When done properly, this method becomes the foundation for much more than a service rate. It can be used to build installation estimates, variation pricing, maintenance proposals, and internal productivity benchmarks. It also gives management a common framework for reviewing rate changes when insurance, rent, wages, or fleet costs increase.
Common mistakes when using a charge-out rate calculator
- Confusing markup with margin: A 15% markup on cost does not produce a 15% margin on revenue.
- Ignoring non-billable time: Paid hours are not the same as invoiceable hours.
- Leaving out indirect labor: Supervisors, schedulers, warehouse support, and estimating time often sit in overhead and still need recovery.
- Not updating annually: Rates should be reviewed whenever wages, insurance, fuel, software, rent, or compliance costs change materially.
- Using one rate for every job: Complex work, emergency response, shutdown work, remote projects, and small service calls can require different pricing logic.
How this calculator supports quoting and financial control
For service businesses, the output can become your baseline hourly sell rate for routine labor.
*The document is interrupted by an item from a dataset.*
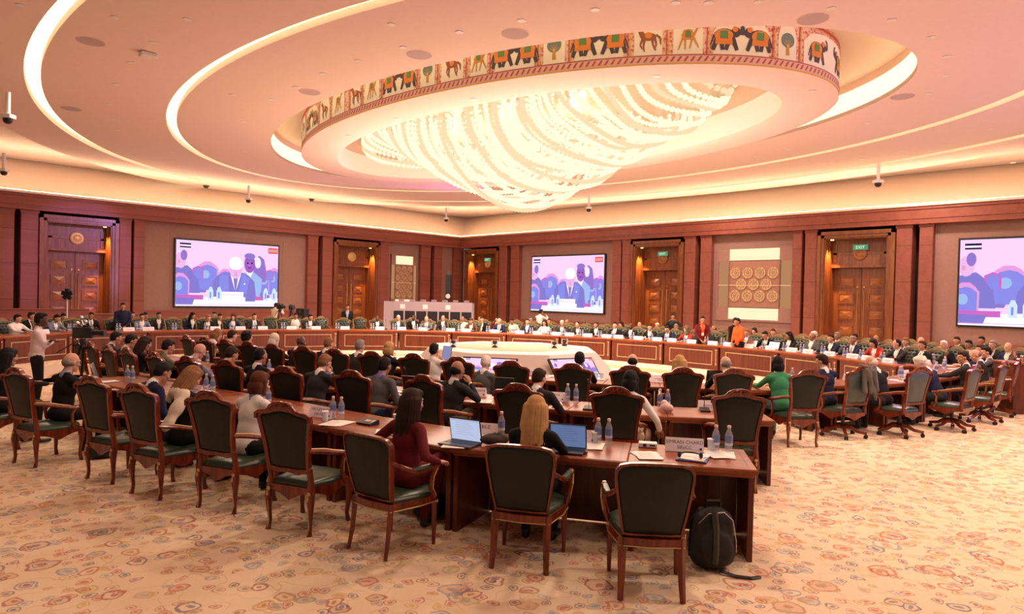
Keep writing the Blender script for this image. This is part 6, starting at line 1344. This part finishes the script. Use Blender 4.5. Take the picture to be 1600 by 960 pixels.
# ------------------------------------------------------------------ interpreter booths
bx0, bx1 = atdepth(614, 31.0), atdepth(738, 31.0); bc = ((bx0[0]+bx1[0])/2, (bx0[1]+bx1[1])/2); bwid = math.dist(bx0, bx1)
bo = empty('interpreter_booth', (*bc, 0), YAW-PI/2); tag(bo, 'row of grey interpreter booths with dark windows in the far corner', 'booth')
W_, H_, D2 = bwid, 1.86, 1.7; nb = 7
mb = MB(); mb.box2((-W_/2, 0, H_-.42), (W_/2, .05, H_)); mb.box2((-W_/2, 0, 0), (W_/2, .05, .85))
for k in range(nb+1): x = -W_/2+W_*k/nb; mb.box2((x-.03, -.01, .85), (x+.03, .06, H_-.42))
mb.build('front_frame', M['booth'], bo)
mb = MB(); mb.box2((-W_/2-.42, .02, 0), (-W_/2, D2, H_)); mb.build('side_wall', M['booth'], bo)
mb = MB(); mb.box2((W_/2-.05, .05, 0), (W_/2, D2, H_)); mb.build('side_wall', M['booth'], bo)
mb = MB(); mb.box2((-W_/2-.42, 0.05, H_-.04), (W_/2, D2, H_)); mb.build('roof', M['booth'], bo)
mb = MB(); mb.box2((-W_/2, D2-.05, 0), (W_/2, D2, H_)); mb.build('rear_wall', M['booth'], bo)
for k in range(nb): x0 = -W_/2+W_*k/nb+.03; mb = MB(); mb.box2((x0, .02, .85), (x0+W_/nb-.06, .03, H_-.42)); mb.build('window', M['boothd'], bo)
for k in (1, 3, 5): x = -W_/2+W_*(k-.15)/nb; mb = MB(); mb.box2((x-.11, -.012, H_-.32), (x+.11, -.002, H_-.12)); s_ = mb.build('notice_sheet', M['white'], bo)
for k in range(7): x = -W_/2+.3+k*(W_-.6)/6; fb = empty('ventilation_unit'); fb.parent = None; mb = MB(); mb.box((0, 0, .05), (.22, .3, .10), 0, .01); mb.build('housing', M['booth'], fb); mb = MB(); [mb.box((0, -.152, .03+q*.022), (.18, .004, .008)) for q in range(3)]; mb.build('grille', M['black'], fb); fb.matrix_world = bo.matrix_world if False else Matrix.Translation((*bc, 0)) @ RZ(YAW-PI/2) @ T(x, .5, H_); tag(fb, '%s ventilation box from the left on the booth roof' % ORD[k], 'ventilation box', 'ventilation boxes on the booth roof')
# loudspeaker column, floor speaker, tripod cameras, work lamp
sp = empty('column_speaker', (*atdepth(700, 35.5), 0), YAW-PI/2); mb = MB(); mb.box2((-.30, -.2, 0), (.30, .2, .12)); mb.tube([(0, 0, .1), (0, 0, 1.5)], .04, 8); mb.build('stand', M['black'], sp); mb = MB(); mb.box2((-.14, -.14, 1.45), (.14, .14, 3.25), 0, .02); mb.build('speaker_body', M['black'], sp); mb = MB(); mb.M = T(0, -.15, 2.15) @ RX(PI/2); mb.lathe([(.12, 0), (.12, .02), (.03, .03)], 16); mb.build('driver_cone', M['white'], sp, True); mb = MB(); mb.lathe([(.10, 3.25), (.10, 3.32), (.03, 3.42)], 12); mb.build('top_cap', M['dkgrey'], sp, True); tag(sp, 'tall thin black column loudspeaker behind the interpreter booths', 'loudspeaker')
fs = empty('loudspeaker', (*atdepth(473, 30.5), 0), YAW-PI/2-.3); mb = MB(); mb.tube([(0, 0, 0), (0, 0, .9)], .04, 8); mb.box2((-.25, -.25, 0), (.25, .25, .04)); mb.build('stand', M['black'], fs); mb = MB(); mb.box2((-.22, -.2, .75), (.22, .2, 1.45), 0, .02); mb.build('cabinet', M['black'], fs); mb = MB(); mb.M = T(0, -.21, 1.0) @ RX(PI/2); mb.lathe([(.15, 0), (.15, .01), (.05, .03)], 16); mb.M = T(0, -.21, 1.3) @ RX(PI/2); mb.lathe([(.06, 0), (.06, .01), (.02, .02)], 16); mb.build('grille', M['dkgrey'], fs, True); tag(fs, 'black cabinet loudspeaker standing near the far left pilaster', 'loudspeaker')
def tripod_cam(px, d, ang, h, lab, big=1.0):
    r = empty('video_camera', (*atdepth(px, d), 0), ang); t_ = h
    mb = MB()
    mb.lathe([(.06, t_-.10), (.07, t_-.04), (.05, t_)], 10); mb.build('tripod_head', M['black'], r, True)
    for k in range(3): a = 2*PI*k/3+.4; mb = MB(); mb.tube([(.03*math.cos(a), .03*math.sin(a), t_-.08), (.40*math.cos(a), .40*math.sin(a), .015)], [.022, .016], 6); mb.build('leg', M['black'], r, True)
    mb = MB(); mb.box((0, 0, t_+.11*big), (.12*big, .34*big, .20*big), 0, .015); mb.box((0, -.05*big, t_+.235*big), (.03, .22*big, .03), 0, .008); mb.build('camera_body', M['black'], r)
    mb = MB(); mb.tube([(0, .17*big, t_+.11*big), (0, .30*big, t_+.11*big), (0, .38*big, t_+.11*big)], [.045*big, .05*big, .065*big], 10); mb.build('lens', M['black'], r, True)
    mb = MB(); mb.tube([(0, -.12, t_-.05), (-.05, -.5*big, t_-.28)], .010, 6); mb.build('pan_handle', M['black'], r, True)
    mb = MB(); mb.box((-.09*big, .08*big, t_+.20*big), (.09*big, .06*big, .07*big), 0, .01); mb.build('viewfinder', M['dkgrey'], r)
    tag(r, lab, 'video camera'); return r
tripod_cam(437, 29.0, toward(437)-PI/2+.5, 1.42, 'left one of two video cameras on tripods before the left video wall')
tripod_cam(455, 28.6, toward(455)-PI/2+.3, 1.40, 'right one of two video cameras on tripods, unattended')
tc_ = tripod_cam(131, 12.4, YAW-PI/2-1.5, 1.22, 'large television camera on a tripod beside the standing man', 1.0)
for k, (x, z) in enumerate(((-.14, 1.52), (.0, 1.60), (.12, 1.50))): mb = MB(); mb.sph((x, -.05, z), .045, 10); mb.tube([(x, -.05, z), (x*.3, 0, 1.45)], .008, 5); mb.build('monitor_lamp', M['silver'], tc_, True)
ph = empty('spotlight', (*atdepth(105, 24), 0), YAW-PI/2); mb = MB(); mb.tube([(0, 0, .0), (0, 0, 1.75)], .02, 6); mb.build('pole', M['white'], ph); mb = MB(); mb.M = T(0, 0, 1.9) @ RX(.5)
for k in range(5): mb.M = T(0, 0, 1.9) @ RY(2*PI*k/5); mb.box2((-.07, -.05, .0), (.07, .05, .20), 0, .01)
mb.build('lamp_head', M['black'], ph)
for k in range(3): a = 2*PI*k/3; mb = MB(); mb.tube([(0, 0, .5), (.35*math.cos(a), .35*math.sin(a), .01)], .012, 5); mb.build('leg', M['white'], ph)
tag(ph, 'black star-shaped spotlight on a white pole before the left doorway', 'spotlight')
# low timber screens behind the left-hand seats
def lowwall(a, b, z, lab):
    a, b = Vector(a), Vector(b); r = empty('low_screen', (*((a+b)/2), 0), math.atan2((b-a).y, (b-a).x)); L = (b-a).length
    mb = MB(); mb.box2((-L/2, -.05, 0), (L/2, .05, z-.05)); mb.build('screen_panel', M['corn'], r); mb = MB(); mb.box2((-L/2, -.08, z-.05), (L/2, .08, z), 0, .01); mb.build('cap_rail', M['corn'], r)
    tag(r, lab, 'low screen')
lowwall(atdepth(-60, 22.3), atdepth(139, 25.0), 1.38, 'low red timber screen behind the seats at the left edge')
lowwall(atdepth(140, 24.6), atdepth(226, 26.0), 1.22, 'lower timber screen beside the person in dark blue')
# table end block at the right edge
x, y = atdepth(1583, 14.3); eb = empty('lectern', (x, y, 0), YAW-PI/2); mb = MB(); mb.box2((-.16, -.3, 0), (.16, .3, 1.02), 0, .01); mb.build('cabinet', M['deskv'], eb); mb = MB(); mb.box2((-.19, -.33, 1.02), (.19, .33, 1.07), 0, .01); mb.build('top', M['desk'], eb); mb = MB(); mb.box2((-.17, -.31, 0), (.17, .31, .09)); mb.build('plinth', M['deskv'], eb); tag(eb, 'narrow brown wooden cabinet standing at the right edge beyond the chairs', 'cabinet')
# ------------------------------------------------------------------ ceiling fittings
dl = empty('downlight'); mb = MB(); mb.lathe([(.065, 0), (.085, -.002), (.085, -.012), (.06, -.012)], 14); mb.build('trim_ring', M['white'], dl, True); mb = MB(); mb.lathe([(.058, -.004), (.058, -.011)], 12); mb.build('lamp_face', emis('downlight face', (1, .9, .78), 1.6), dl); dl['category'] = 'downlight'
E0 = [(33, 8), (180, 27), (293, 30), (240, 66), (205, 98), (181, 132), (171, 163), (174, 186), (183, 204), (136, 210), (155, 251), (290, 265), (270, 238), (363, 148), (380, 190), (381, 237), (612, 38), (718, 50), (630, 74), (815, 32), (560, 95), (505, 115), (462, 136), (425, 155), (930, 15), (1056, 4), (1107, 4), (1185, 3), (1299, 13), (1393, 31), (1455, 58), (1480, 88), (1478, 118), (1451, 146), (1356, 192), (1292, 211), (1410, 235), (1346, 248), (1548, 201), (1495, 248), (1583, 254), (1232, 233), (1206, 270), (1026, 119), (740, 155), (545, 212), (620, 186), (1268, 142), (1180, 245), (1092, 268), (1066, 274), (1000, 256), (926, 270)]
for k, (px, py) in enumerate(sorted(E0)):
    z = 7.2 if (430 < px < 1330 and ((px-16)*0 == 0) and math.hypot((onz(px, py, 7.2)[0]-16)/5.57, (onz(px, py, 7.2)[1]-16)/10) < 1) else 7.5
    x, y = onz(px, py, z); place(dl, (x, y, z), 0, 'small round white ceiling downlight, %s counting from the left edge' % ORD[k], 'downlights in the ceiling')
gr = empty('ceiling_speaker'); gr['category'] = 'ceiling speaker'; mb = MB(); mb.lathe([(.28, 0), (.28, -.006), (.26, -.008)], 24); mb.build('grille', plain('lilac grey grille', (.50, .40, .42), .8), gr); mb = MB(); mb.lathe([(.30, 0), (.30, -.004), (.28, -.004)], 24); mb.build('rim', M['ceil'], gr)
for px, py, l in [(142, 65, 'round speaker grille at the upper left of the ceiling'), (111, 170, 'round speaker grille near the left cove lines'), (805, 53, 'round speaker grille left above the elephant frieze'), (655, 86, 'second round speaker grille above the elephant frieze'), (484, 144, 'third round speaker grille above the left frieze'), (1270, 30, 'round speaker grille above the right frieze'), (1410, 151, 'round speaker grille right of the frieze')]:
    x, y = onz(px, py, 7.5); place(gr, (x, y, 7.5), 0, l, 'round ceiling speaker grilles')
pj = empty('detector_box', (*onz(231, 86, 7.45), 7.5)); mb = MB(); mb.box((0, 0, -.06), (.34, .26, .10), 0, .02); mb.build('housing', M['white'], pj); mb = MB(); mb.box((0, 0, -.005), (.20, .16, .02)); mb.build('base_plate', M['dkgrey'], pj); tag(pj, 'white rectangular box fixed to the ceiling at upper left', 'ceiling box')
dc = empty('dome_camera'); dc['category'] = 'dome camera'; mb = MB(); mb.lathe([(.16, 0), (.16, -.04), (.13, -.05)], 16); mb.build('collar', M['dkgrey'], dc, True); mb = MB(); mb.sph((0, 0, -.05), (.12, .12, .10), 14); mb.build('smoked_dome', M['black'], dc, True)
for px, py, l in [(322, 290, 'left black dome camera under the outer cove line'), (487, 311, 'right black dome camera under the outer cove line')]:
    x, y = onz(px, py, 7.5); place(dc, (x, y, 7.5), 0, l, 'black dome cameras')
hc = empty('hanging_camera'); hc['category'] = 'camera'; mb = MB(); mb.tube([(0, 0, 0), (0, 0, -.55)], .055, 8); mb.build('drop_tube', M['white'], hc, True); mb = MB(); mb.box((0, 0, -.60), (.26, .24, .10), 0, .01); mb.build('housing', M['white'], hc); mb = MB(); mb.sph((0, 0, -.68), .11, 12); mb.build('camera_ball', M['black'], hc, True)
for px, py, d, l in [(8, 180, 17, 'hanging camera at the left edge of the ceiling'), (3, 262, 24, 'hanging camera low at the left edge over the cove'), (385, 306, 31, 'hanging camera in front of the cove above the left video wall'), (694, 336, 38, 'hanging camera in front of the cove near the room corner'), (916, 320, 31.5, 'hanging camera in front of the cove above the middle video wall'), (1366, 280, 22.5, 'hanging camera in front of the cove above the right doorway')]:
    x, y = onz(px, py, 7.5) if px < 5 and False else atdepth(px, d); zz = float(CAMH+(d*1.0)*((hor_ := 0) or 0)) if False else None
    g = ray(px, py+8); tt = d/(g@Fv); z = float(CAMH+g[2]*tt)+.68; place(hc, (x, y, min(z, 7.84)), face(-.7, -.7), l, 'hanging ceiling cameras')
For project contractors, it can become the labor build-up rate inside an estimate before adding project-specific site costs, allowances, subcontractor management, and contingency. It is also useful in post-job review. If the calculator says labor should sell at a certain level, but actual realized revenue per productive hour is materially lower, management can investigate discounting, underquoted tasks, excessive travel, poor scheduling, low field productivity, or write-offs.
Another benefit is consistency. If every estimator carries a different idea of what a labor hour should recover, pricing becomes volatile. A calculator-driven approach creates a common standard while still allowing commercial adjustments for competition, client relationship, or strategic account decisions.
Recommended review cadence
Most electrical businesses should revisit charge-out assumptions at least quarterly and formally rebase them annually. Major changes in enterprise agreement rates, award wages, workers compensation, payroll tax, fleet operating cost, rent, or software subscriptions can quickly erode margin if the sell rate is not adjusted. It is often better to make small, disciplined pricing updates than to wait too long and attempt one large increase later.
For contractors who employ multiple labor tiers, it is also wise to maintain a rate card. A basic rate card can include apprentice labor, licensed electrician labor, commissioning or specialist labor, leading hand supervision, and after-hours emergency response. The calculator above can be used to develop each one systematically.
Useful authoritative references
To validate assumptions and keep your pricing grounded in credible data, review these sources:
- U.S. Bureau of Labor Statistics: Electricians Occupational Outlook Handbook
- U.S. Department of Labor: Overtime and pay guidance
- U.S. Small Business Administration: Financial management guidance for businesses
Final takeaway
A NECA charge out rate calculator is not just a pricing gadget. It is a management tool that translates wages, on-costs, utilization, overhead, and profit expectations into a clear hourly commercial decision. If you use it honestly, it will show whether your current sell rates truly support the business you are trying to build. A sustainable charge-out rate protects margin, supports reinvestment, reduces reactive pricing, and gives your estimating process a more professional foundation. The most effective contractors do not guess their labor recovery rate. They calculate it, test it against market conditions, and update it as costs and productivity change.